Data:

---

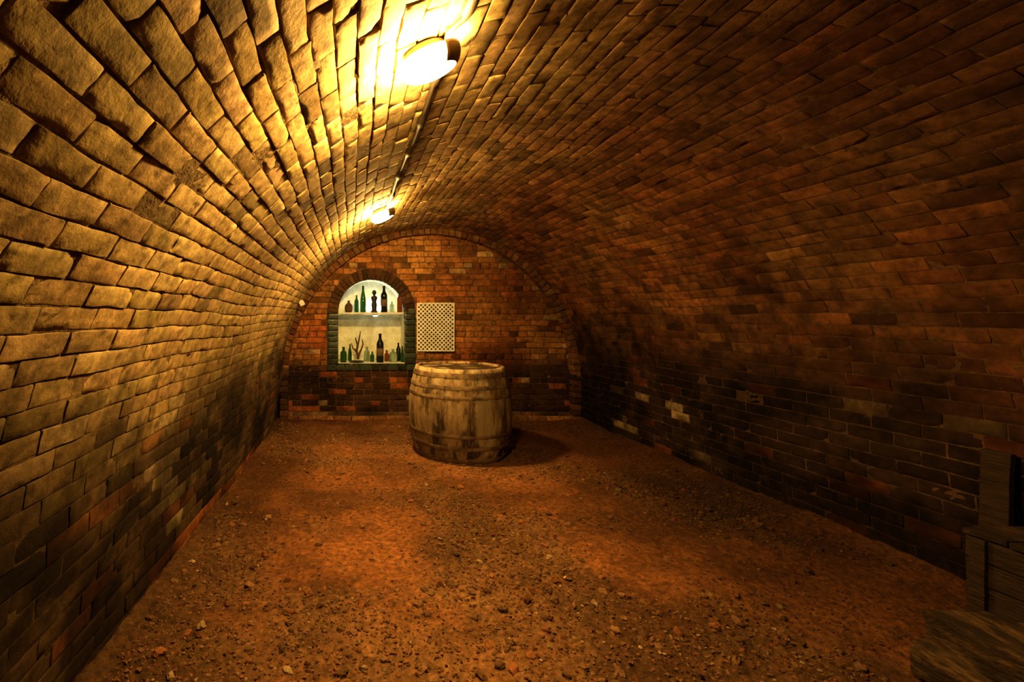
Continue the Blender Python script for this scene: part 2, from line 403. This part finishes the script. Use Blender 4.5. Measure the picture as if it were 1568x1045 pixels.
# ------------------------------------------------------------------ bottles
def lathe(name,profile,mats,loc,seg=28,parent=None,scale=1,matsplit=None):
    bm=bmesh.new(); rings=[]
    for r,z in profile:
        rings.append([bm.verts.new((r*scale*math.cos(2*math.pi*i/seg),r*scale*math.sin(2*math.pi*i/seg),z*scale)) for i in range(seg)])
    for k in range(len(rings)-1):
        for i in range(seg):
            f=bm.faces.new((rings[k][i],rings[k][(i+1)%seg],rings[k+1][(i+1)%seg],rings[k+1][i]))
            if matsplit: f.material_index=matsplit(profile[k][1],profile[k+1][1])
    bm.faces.new(rings[0]); bm.faces.new(rings[-1])
    ob=bm_obj(name,bm,mats,smooth=True,parent=parent); ob.location=loc; return ob
G1=mat_glass('green_bottle_glass',(.03,.12,.04),alpha_like=.5); G2=mat_glass('dark_bottle_glass',(.012,.014,.008),alpha_like=.1)
G3=mat_glass('amber_bottle_glass',(.25,.07,.02),alpha_like=.5); G4=mat_glass('clear_bottle_glass',(.4,.52,.42),alpha_like=.8)
LAB=mat_surface('paper_label',base=(.14,.10,.06),rough=.8,bscale=(50,),bdist=.0005)
bord=[(.030,0),(.037,.004),(.038,.02),(.038,.07),(.0383,.0701),(.0383,.15),(.038,.1501),(.038,.19),(.034,.212),(.022,.232),(.0155,.25),(.0145,.29),(.0165,.291),(.0165,.303),(.014,.305)]
hock=[(.030,0),(.036,.005),(.036,.14),(.033,.18),(.024,.23),(.016,.28),(.0135,.325),(.0155,.327),(.0155,.338),(.013,.34)]
jug=[(.04,0),(.055,.01),(.065,.06),(.062,.11),(.04,.14),(.02,.155),(.017,.18),(.022,.182),(.022,.19),(.018,.192)]
small=[(.025,0),(.032,.004),(.033,.09),(.028,.108),(.014,.12),(.013,.145),(.016,.146),(.016,.156),(.012,.157)]
ls=lambda a,b:1 if (abs(a-.0701)<1e-4 and b<.16) else 0
def bx(px,y): return PX(px,y)
yb=YE+.17
for px,pr_,m,sc,y in ((556,hock,G1,1.08,yb),(588,bord,G2,1.2,yb),(612,bord,G3,.95,yb+.01),(600,small,G4,1.0,yb+.12),(546,bord,G1,.8,yb+.13)):
    lathe('wine_bottle',pr_,[m,LAB],(bx(px,y),y,SHZ+.001),scale=sc,matsplit=ls if px==588 else None)
for px,pr_,m,sc,y in ((582,bord,G2,1.3,yb-.02),(526,small,G1,1.35,yb),(562,small,G4,1.3,yb+.16),(616,hock,G1,.65,yb+.02),(592,small,G3,1.0,yb+.13),(570,small,G1,.9,yb+.08),(610,bord,G2,.85,yb+.17),(536,hock,G1,.7,yb+.19)):
    lathe('wine_bottle',pr_,[m,LAB],(bx(px,y),y,NZB+.001),scale=sc,matsplit=ls if px==582 else None)
lathe('glass_demijohn',jug,[G4],(bx(602,yb),yb,NZB+.001),scale=.95)
lathe('stoneware_jug',jug,[M_stone],(bx(534,yb),yb,SHZ+.001),scale=.85)
M_fig=mat_surface('bronze_figurine',base=(.02,.015,.012),rough=.45,bscale=(60,),bdist=.002)
fig=[(.035,0),(.036,.012),(.024,.016),(.022,.05),(.028,.09),(.020,.13),(.030,.165),(.031,.185),(.012,.20),(.010,.21),(.019,.222),(.022,.24),(.017,.258),(.006,.268)]
ob=lathe('bronze_figurine',fig,[M_fig],(bx(573,yb),yb,SHZ+.001),scale=1.15); ob.scale=(1.2,.8,1)
plate=[(.05,0),(.055,.006),(.14,.018),(.15,.024),(.148,.026),(.13,.02),(.02,.012)]
lathe('ceramic_plate',plate,[M_fig],(bx(546,yb),yb-.01,NZB+.001),scale=.72)
def skin_tree(name,verts,edges,rad,mat,loc):
    me=bpy.data.meshes.new(name); me.from_pydata(verts,edges,[]); ob=bpy.data.objects.new(name,me); S.collection.objects.link(ob)
    m=ob.modifiers.new('s','SKIN'); sk=me.skin_vertices[0].data
    for i,r in enumerate(rad): sk[i].radius=(r,r)
    sk[0].use_root=True
    ss=ob.modifiers.new('u','SUBSURF'); ss.levels=1; ss.render_levels=2
    me.materials.append(mat); ob.location=loc; return ob
V=[(0,0,.012),(.005,0,.06),(-.02,.01,.11),(.0,0,.16),(-.015,0,.21),(-.03,0,.26),(.04,0,.13),(.06,.01,.19),(.045,0,.24),(-.06,0,.14),(-.075,0,.2),(.02,0,.27),(.03,0,.33)]
E=[(0,1),(1,2),(2,3),(3,4),(4,5),(1,6),(6,7),(7,8),(2,9),(9,10),(3,11),(11,12)]
skin_tree('twisted_driftwood',[(a*1.2,b,c*1.25) for a,b,c in V],E,[.022,.018,.016,.015,.012,.007,.012,.010,.006,.010,.006,.009,.006],mat_surface('driftwood',base=(.08,.05,.025),rough=.8),(bx(548,yb),yb-.01,NZB+.02))

# ------------------------------------------------------------------ vent grille
ge=empty('vent_grille',(0,0,0)); gx0,gx1,gz0,gz1=PX(638,YE),PX(695,YE),PZ(538,YE),PZ(464,YE); gy=YE-.03
bm=bmesh.new(); box(bm,gx0+.004,gx1-.004,gy+.006,gy+.012,gz0+.004,gz1-.004); bm_obj('backing',bm,[M_dark],parent=ge)
bm=bmesh.new(); t=.012
box(bm,gx0,gx1,gy-.004,gy+.006,gz0,gz0+t); box(bm,gx0,gx1,gy-.004,gy+.006,gz1-t,gz1); box(bm,gx0,gx0+t,gy-.0041,gy+.0061,gz0,gz1); box(bm,gx1-t,gx1,gy-.0041,gy+.0061,gz0,gz1)
sp=.056; w=.0078
def clip(c,sg):
    pts=[]
    for X in (gx0,gx1):
        Z=c+sg*X
        if gz0<=Z<=gz1: pts.append((X,Z))
    for Z in (gz0,gz1):
        X=(Z-c)/sg
        if gx0<X<gx1: pts.append((X,Z))
    return pts
for sg in (-1,1):
    c0=gz0-max(sg*gx0,sg*gx1); c1=gz1-min(sg*gx0,sg*gx1); c=c0+sp/2
    while c<c1:
        p=clip(c,sg)
        if len(p)>=2 and abs(p[0][0]-p[1][0])>.01:
            (xa,za),(xb,zb)=p[:2]; d=Vector((xb-xa,0,zb-za)).normalized(); n=Vector((-d.z,0,d.x))*w
            yy=gy-.002*(sg+1)/2
            q=[Vector((xa,yy,za))+n,Vector((xa,yy,za))-n,Vector((xb,yy,zb))-n,Vector((xb,yy,zb))+n]
            a=[bm.verts.new(v) for v in q]; bq=[bm.verts.new(v+Vector((0,.004,0))) for v in q]
            bm.faces.new(a); bm.faces.new(bq)
            for i in range(4): bm.faces.new((a[i],a[(i+1)%4],bq[(i+1)%4],bq[i]))
        c+=sp
bm_obj('lattice',bm,[M_white],parent=ge)
bm=bmesh.new()
for X in (gx0+.03,gx1-.03):
    for Z in (gz0+.03,gz1-.03): box(bm,X-.01,X+.01,gy+.01,YE+.0,Z-.01,Z+.01)
bm_obj('fixings',bm,[M_cast],parent=ge)

# ------------------------------------------------------------------ floor
BX,BY=PX(703,4.76),4.76
def grv(x,y): return np.clip((vn(x,y,.9,71,4)-.38)/.2,0,1)
def fh(x,y):
    g=grv(x,y)
    h=.05*(vn(x,y,1.3,61,2)-.5)+.05*(vn(x,y,.38,62,3)-.5)+.030*(vn(x,y,.09,63,3)-.5)*(.3+g)
    xl=XC-(R+.05)*kf(y); xr=XC+R+.05
    h=h+.05*np.exp(-np.abs(x-xl)/.13)+.07*np.exp(-np.abs(xr-x)/.22)+.04*np.exp(-np.abs(YE-y)/.3)
    for (cx,cy,r) in ((BX,BY,.62),(2.98,1.90,.45),(2.47,1.55,.45)):
        w=np.exp(-(((x-cx)**2+(y-cy)**2)/(r*r))**3); h=h*(1-w)
    return h
xs=np.arange(-1.15,3.35,.016); ys=np.arange(Y0,YE+.05,.016)
U,Vv=np.meshgrid(xs,ys); a,b=U.shape; u=U.ravel();v=Vv.ravel()
grav=grv(u,v)
Z=fh(u,v)+rng.normal(0,.0024,u.shape)*(.35+grav)
g=grav[:,None]
fc=np.array((.215,.092,.033))*(1-g)+np.array((.165,.088,.040))*g
st=vn(u,v,.7,75,5)[:,None]
fc=fc*(1-.45*np.clip((st-.46)/.18,0,1))*(1+.2*np.clip((.45-st)/.1,0,1))
fc=fc*(1+rng.normal(0,.14,(len(u),1)))
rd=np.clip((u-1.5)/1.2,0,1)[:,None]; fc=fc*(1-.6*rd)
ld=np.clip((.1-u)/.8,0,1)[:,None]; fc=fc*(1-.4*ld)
idx=np.arange(a*b).reshape(a,b)
Fc=np.stack([idx[:-1,:-1],idx[:-1,1:],idx[1:,1:],idx[1:,:-1]],-1).reshape(-1,4)
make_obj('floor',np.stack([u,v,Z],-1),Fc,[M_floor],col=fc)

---

Problem requirements:
Which lines contain the word "clip"? Return each of them.

Exercise output:
def clip(c,sg):
        p=clip(c,sg)
def grv(x,y): return np.clip((vn(x,y,.9,71,4)-.38)/.2,0,1)
fc=fc*(1-.45*np.clip((st-.46)/.18,0,1))*(1+.2*np.clip((.45-st)/.1,0,1))
rd=np.clip((u-1.5)/1.2,0,1)[:,None]; fc=fc*(1-.6*rd)
ld=np.clip((.1-u)/.8,0,1)[:,None]; fc=fc*(1-.4*ld)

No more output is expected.